Der Gregale ist ein kalter Wind aus Nordosten, der auf der Insel Malta zu spüren ist, wo er für die Schifffahrt gefährlich werden kann. Angeblich soll der Wind im Jahre 1555 um die maltesische Hauptstadt Valletta derart gewütet haben, dass ein Tornado entstand, der vielen Menschen das Leben kostete. Der Gregale kann 4 bis 5 Tage anhalten, wenn er durch einen Luftstrom aus Mittel- oder Südeuropa in Richtung Libyen verursacht wird. Ist die Ursache ein Tiefdruckgebiet über dem südlichen Mittelmeer, dauert er etwa 2 Tage.

Ein stürmischer Fallwind

Der Mistral ist ein sogenannter katabatischer Wind. Dabei handelt es sich um einen kalten vom Land abgehenden Fallwind. Man bemerkt ihn besonders deutlich im Rhônetal. Mistral leitet sich vom Wort Meister ab und wird so ähnlich in verschiedenen Sprachen verwendet. Während er im Rhônetal aus dem Norden kommt, dreht er an der Côte d'Azur. 

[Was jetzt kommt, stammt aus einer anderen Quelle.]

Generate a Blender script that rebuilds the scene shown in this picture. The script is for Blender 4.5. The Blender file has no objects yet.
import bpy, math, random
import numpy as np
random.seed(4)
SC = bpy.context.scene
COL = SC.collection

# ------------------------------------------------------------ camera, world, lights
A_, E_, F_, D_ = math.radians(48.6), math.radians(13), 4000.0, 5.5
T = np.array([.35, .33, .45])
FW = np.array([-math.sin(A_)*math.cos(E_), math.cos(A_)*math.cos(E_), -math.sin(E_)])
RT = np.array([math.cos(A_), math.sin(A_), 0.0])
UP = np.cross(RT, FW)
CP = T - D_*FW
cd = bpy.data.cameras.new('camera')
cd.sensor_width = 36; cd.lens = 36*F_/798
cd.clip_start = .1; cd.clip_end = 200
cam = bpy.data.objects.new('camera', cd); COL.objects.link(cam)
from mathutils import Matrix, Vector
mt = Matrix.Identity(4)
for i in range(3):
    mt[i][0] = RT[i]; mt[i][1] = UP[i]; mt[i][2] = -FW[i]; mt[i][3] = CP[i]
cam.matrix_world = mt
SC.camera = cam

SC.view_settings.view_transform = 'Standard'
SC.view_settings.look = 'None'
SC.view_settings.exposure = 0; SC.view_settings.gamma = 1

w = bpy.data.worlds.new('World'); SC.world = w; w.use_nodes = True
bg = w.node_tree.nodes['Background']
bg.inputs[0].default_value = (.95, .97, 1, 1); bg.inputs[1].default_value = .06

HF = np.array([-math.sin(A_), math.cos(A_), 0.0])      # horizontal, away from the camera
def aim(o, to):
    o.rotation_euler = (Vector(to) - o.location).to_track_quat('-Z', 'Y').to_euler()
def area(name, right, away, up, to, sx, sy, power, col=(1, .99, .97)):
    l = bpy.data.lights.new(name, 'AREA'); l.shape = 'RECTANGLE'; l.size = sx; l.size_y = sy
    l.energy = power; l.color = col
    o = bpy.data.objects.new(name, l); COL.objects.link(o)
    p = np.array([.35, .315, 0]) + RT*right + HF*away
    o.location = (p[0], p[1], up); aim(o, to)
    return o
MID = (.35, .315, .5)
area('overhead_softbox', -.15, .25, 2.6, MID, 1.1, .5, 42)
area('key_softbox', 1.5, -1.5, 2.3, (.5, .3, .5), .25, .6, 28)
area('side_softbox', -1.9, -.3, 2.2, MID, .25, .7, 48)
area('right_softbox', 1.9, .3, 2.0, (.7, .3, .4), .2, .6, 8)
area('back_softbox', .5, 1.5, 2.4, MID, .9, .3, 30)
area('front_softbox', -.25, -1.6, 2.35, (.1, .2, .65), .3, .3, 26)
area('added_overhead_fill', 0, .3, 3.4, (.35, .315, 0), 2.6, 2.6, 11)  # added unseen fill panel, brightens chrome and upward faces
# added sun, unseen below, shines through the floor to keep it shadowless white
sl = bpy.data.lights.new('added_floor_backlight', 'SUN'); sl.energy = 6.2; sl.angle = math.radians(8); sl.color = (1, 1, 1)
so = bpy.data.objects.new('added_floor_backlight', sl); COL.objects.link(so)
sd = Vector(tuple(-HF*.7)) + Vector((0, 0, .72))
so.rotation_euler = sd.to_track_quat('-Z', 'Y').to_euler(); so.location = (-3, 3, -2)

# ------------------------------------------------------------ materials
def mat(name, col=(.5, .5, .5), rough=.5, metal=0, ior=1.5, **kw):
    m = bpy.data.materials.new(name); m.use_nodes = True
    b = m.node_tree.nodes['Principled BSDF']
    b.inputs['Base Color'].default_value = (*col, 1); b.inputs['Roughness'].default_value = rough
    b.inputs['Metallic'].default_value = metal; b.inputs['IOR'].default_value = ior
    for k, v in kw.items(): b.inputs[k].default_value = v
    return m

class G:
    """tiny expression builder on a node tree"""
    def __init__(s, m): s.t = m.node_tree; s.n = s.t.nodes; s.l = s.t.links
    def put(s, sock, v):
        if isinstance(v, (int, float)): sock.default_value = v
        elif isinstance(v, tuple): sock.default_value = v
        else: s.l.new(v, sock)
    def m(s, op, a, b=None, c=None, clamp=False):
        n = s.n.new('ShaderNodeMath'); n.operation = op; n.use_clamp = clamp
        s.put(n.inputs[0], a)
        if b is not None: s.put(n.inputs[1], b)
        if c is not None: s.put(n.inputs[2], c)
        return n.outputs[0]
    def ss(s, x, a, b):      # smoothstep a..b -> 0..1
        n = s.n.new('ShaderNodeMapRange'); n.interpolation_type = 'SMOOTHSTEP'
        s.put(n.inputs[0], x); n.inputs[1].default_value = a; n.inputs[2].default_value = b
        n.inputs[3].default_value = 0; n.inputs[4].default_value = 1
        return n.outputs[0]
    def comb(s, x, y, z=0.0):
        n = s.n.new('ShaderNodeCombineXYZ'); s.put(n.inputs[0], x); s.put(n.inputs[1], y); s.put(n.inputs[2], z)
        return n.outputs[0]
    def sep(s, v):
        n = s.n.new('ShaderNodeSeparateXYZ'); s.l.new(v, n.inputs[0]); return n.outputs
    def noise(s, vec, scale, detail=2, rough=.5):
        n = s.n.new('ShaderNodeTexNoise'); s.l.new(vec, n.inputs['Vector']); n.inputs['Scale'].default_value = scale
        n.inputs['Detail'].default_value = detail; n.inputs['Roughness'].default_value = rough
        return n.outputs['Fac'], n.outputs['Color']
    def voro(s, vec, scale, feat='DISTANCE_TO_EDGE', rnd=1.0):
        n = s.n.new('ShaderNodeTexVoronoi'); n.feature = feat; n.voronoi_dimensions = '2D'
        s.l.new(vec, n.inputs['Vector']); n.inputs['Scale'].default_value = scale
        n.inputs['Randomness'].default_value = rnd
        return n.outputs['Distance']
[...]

Unter Seglern ist der Mistral als stürmischer Wind mit Wellengang gefürchtet. Außerhalb der Sommermonate bringt er es häufig auf 83 bis 100 km/h. Nicht selten gehen damit Orkanböen von etwa 118 km/h einher. Selbst im Sommer erreicht er Windgeschwindigkeiten von 50 bis 74 km/h und Sturmböen von 75 bis 88 km/h. 

Normalerweise hält der Mistral einige Tage an, selten ein bis zwei Wochen. Er entsteht, wenn sich ein Hochdruckgebiet vom Atlantik über den Golf von Biskaya verschiebt, während sich ein Tief über Nord- und Osteuropa befindet. Das Hoch und das Tief, die sich jeweils in verschiedene Richtungen drehend bewegen, bringen Kaltluft in Bewegung, die in Richtung Süden zu den Gebirgsketten gedrängt wird. Von dort kann die Kaltluft nur über die Alpen und das Zentralmassiv ins Rhônetal oder über die Pyrenäen und das Zentralmassiv zum Garonne-Tal gepresst werden. Passiert der Wind den Golf von Genua mit seiner milden Mittelmeerluft, bildet sich das Genuatief, das die Kaltluft ansaugt. 

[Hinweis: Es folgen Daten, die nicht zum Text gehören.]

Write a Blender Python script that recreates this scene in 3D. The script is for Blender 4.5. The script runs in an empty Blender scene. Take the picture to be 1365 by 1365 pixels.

Dass der Mistral aufzieht, erkennt man an einer klaren Sicht mit Altocumulus Lenticularis Wolken. Diese sehen mandel- oder linsenförmig aus und erinnern vereinzelt an Ufos. Nähert sich der Mistral, sollte man auf dem Festland bleiben.

Ein heißer Wüstenwind

Der Scirocco ist ein heißer Wüstenwind, der selten zum Sturm wird, die Luft durch den Saharasand jedoch gelb oder rötlich verfärbt. Man begegnet ihm vor allem im Frühjahr und im Herbst. Durch die Feuchtigkeit, die er im Mittelmeer aufnimmt, kann es zum Phänomen des Blutregens kommen. 

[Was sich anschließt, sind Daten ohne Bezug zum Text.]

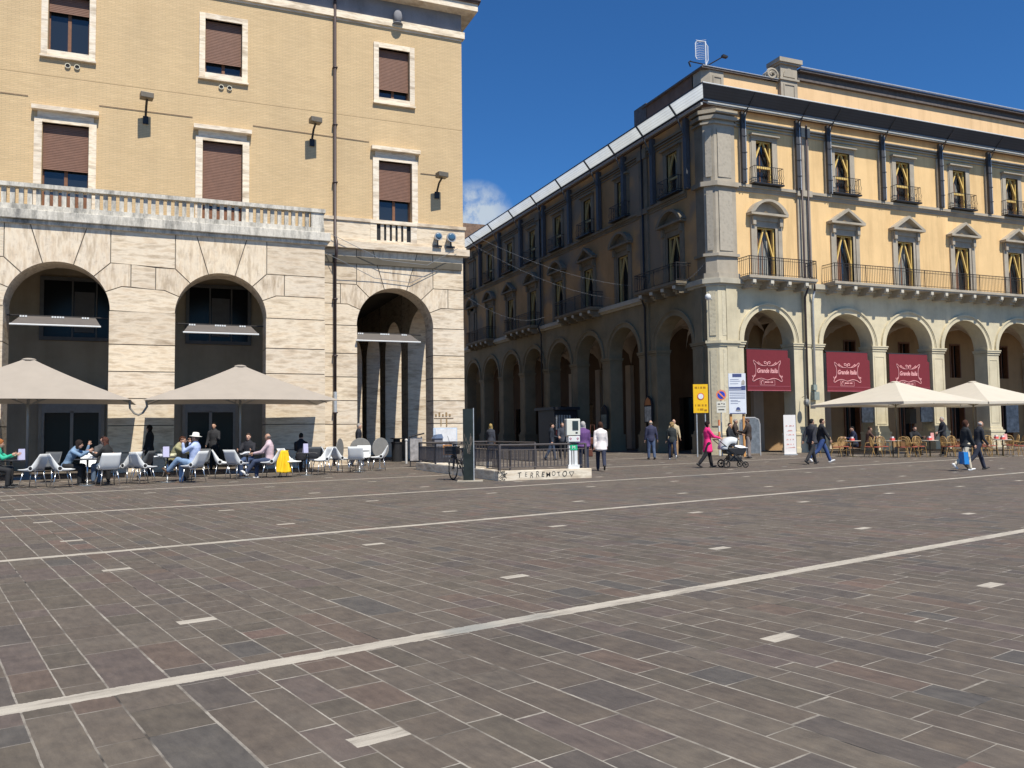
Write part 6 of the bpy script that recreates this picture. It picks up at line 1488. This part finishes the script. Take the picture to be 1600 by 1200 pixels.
person('man in a brown jacket and pale trousers, right of the talking group of three', (24.35, 30.85), LFT-.5, 1.75, (.05, .035, .028), (.24, .2, .18), ('short', (.1, .07, .06)), 'stand', ((30, 8, 70), (20, 8, 60)), skin=1, bulk=1.12)
_, H4, _ = person('older man in a dark suit walking right with his hands behind his back', (22.15, 24.4), RGT+.5, 1.68, (.035, .036, .045), (.025, .026, .03), ('short', (.03, .028, .028)), 'stand', ((-28, 4, 10), (-30, 4, 14)), ((20, 4), (-22, 16)), coat=.1, skin=1, bulk=1.12, head=(0, 5))
_, H5, _ = person('bearded man in a black jacket and blue jeans carrying a plastic bag', (23.55, 25.4), RGT, 1.72, (.018, .018, .022), (.035, .07, .2), ('short', (.03, .02, .018)), 'stand', ((-14, 8, 10), (22, 8, 6)), ((26, 6), (-26, 24)), shoe='white', skin=1, bulk=1.08)
M = MB(); M.ball((0, 0, -.16), .1, .05, .17); M.tube([(0, 0, .08), (.02, 0, -.02)], .02, 5); M.v = [(a+random.uniform(-.012, .012), b+random.uniform(-.012, .012), c) for a, b, c in M.v]
o = M.build('plastic_bag', mat('thin_plastic', (.6, .65, .72), .3, trans=.4), smooth=True); o.location = H5[0]; tag(o, 'translucent plastic bag in the hand of the bearded man', 'bag')
person('woman in a black leather jacket and cream trousers walking right', (22.35, 18.1), RGT+.1, 1.5, (.02, .023, .026), (.62, .55, .42), ('bob', (.07, .035, .025)), 'stand', ((-8, 6, 14), (14, 6, 10)), ((16, 6), (-24, 24)), shoe='white', female=True, coat=.08, bulk=1.05)
person('bald old man in dark clothes bending forward, walking beside the woman in leather', (23.15, 18.35), RGT+.05, 1.52, (.02, .022, .03), (.025, .03, .05), ('bald', (.5, .46, .42)), 'stand', ((15, 6, 35), (5, 6, 30)), ((22, 6), (-24, 22)), lean=10, skin=1, head=(0, -12))
bb = thing('shopping_bag', 'bright blue shopping bag carried by the woman in leather', 'bag', (22.05, 17.95, .42), RGT)
M = MB(); M.prism([(-.17, -.2), (.17, -.2), (.14, .16), (-.14, .16)], -.07, .07); M.v = [(a+random.uniform(-.015, .015), b+random.uniform(-.015, .015), c) for a, b, c in M.v]; M.build('body', mat('blue_plastic', (.02, .2, .55), .35), bb)
M = MB(); M.tube([(-.1, 0, .15), (-.05, 0, .3), (.05, 0, .3), (.1, 0, .15)], .01, 5); M.build('handle', DARK, bb)
person('waiter in a dark suit standing among the rattan chairs', (33.0, 27.9), LFT, 1.72, (.02, .022, .03), (.02, .02, .025), ('short', (.35, .33, .3)), 'stand', ((20, 8, 50), (10, 8, 20)))
person('seated guest in dark blue in the shade behind the first bistro table', (30.0, 30.2), LFT, 1.75, (.015, .02, .05), BLK, ('short', (.02, .018, .016)), 'sit', ((40, 8, 60), (40, 8, 60)), SIT, 8)
person('seated guest in black in the shade behind the pink menu', (32.3, 28.9), TOW, 1.72, (.02, .02, .022), BLK, ('short', (.03, .02, .02)), 'sit', ((40, 8, 60), (40, 8, 60)), SIT, 8)
person('seated guest in a brown jacket in the shade behind the parasol pole', (31.2, 30.6), RGT, 1.72, (.08, .04, .03), BLK, ('short', (.05, .03, .02)), 'sit', ((40, 8, 60), (40, 8, 60)), SIT, 8, skin=1)
# yellow jacket over the chair back
yj = MB()
def yf(a, b):
    u = a-.5; w_ = .15+.13*b; fold = .03*sin(a*15)+.02*sin(a*31+b*5)
    return (u*2*w_, -.37-.04*b+fold*(.4+b), .84-.68*b-.03*abs(u)*2+.02*sin(a*9)*b)
yj.grid(yf, 22, 16); yj.grid(lambda a, b: ((a-.5)*.34, -.37+.22*b, .85-.12*b*b), 8, 5)
o = yj.build('yellow_jacket', mat('yellow_cloth', (.85, .55, .015), .8, var=.08), smooth=True, recalc=False, solid=.02); o.location = (3.3, 27.42, 0); o.rotation_euler = (0, 0, rad(14)); tag(o, 'bright yellow jacket hung over the back of a white chair', 'jacket')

Der Scirocco entsteht aufgrund der Temperaturunterschiede eines kühlen Tiefdruckgebiets in nordafrikanischen oder südeuropäischen Regionen und der heißen Luft der Sahara. Je größer der Temperaturunterschied, desto kräftiger wird der daraus entstehende Wind. In Gebirgsregionen kann es zu starken Regenfällen kommen. Ein Vorbote des Sciroccos ist diesige, schwüle Luft.

Ein Fallwind in Italien und Kroatien

Bei der Tramontana handelt es sich wie beim Mistral um einen katabatischen Wind. Er weht aus Norden oder Nordosten in Italien und Kroatien. Die Tramontana entsteht, wenn polare Kaltluft aus dem Norden durch die Täler der Gebirgsketten drängt und kann im Winter zu einem Temperatursturz, Böen und Regen führen.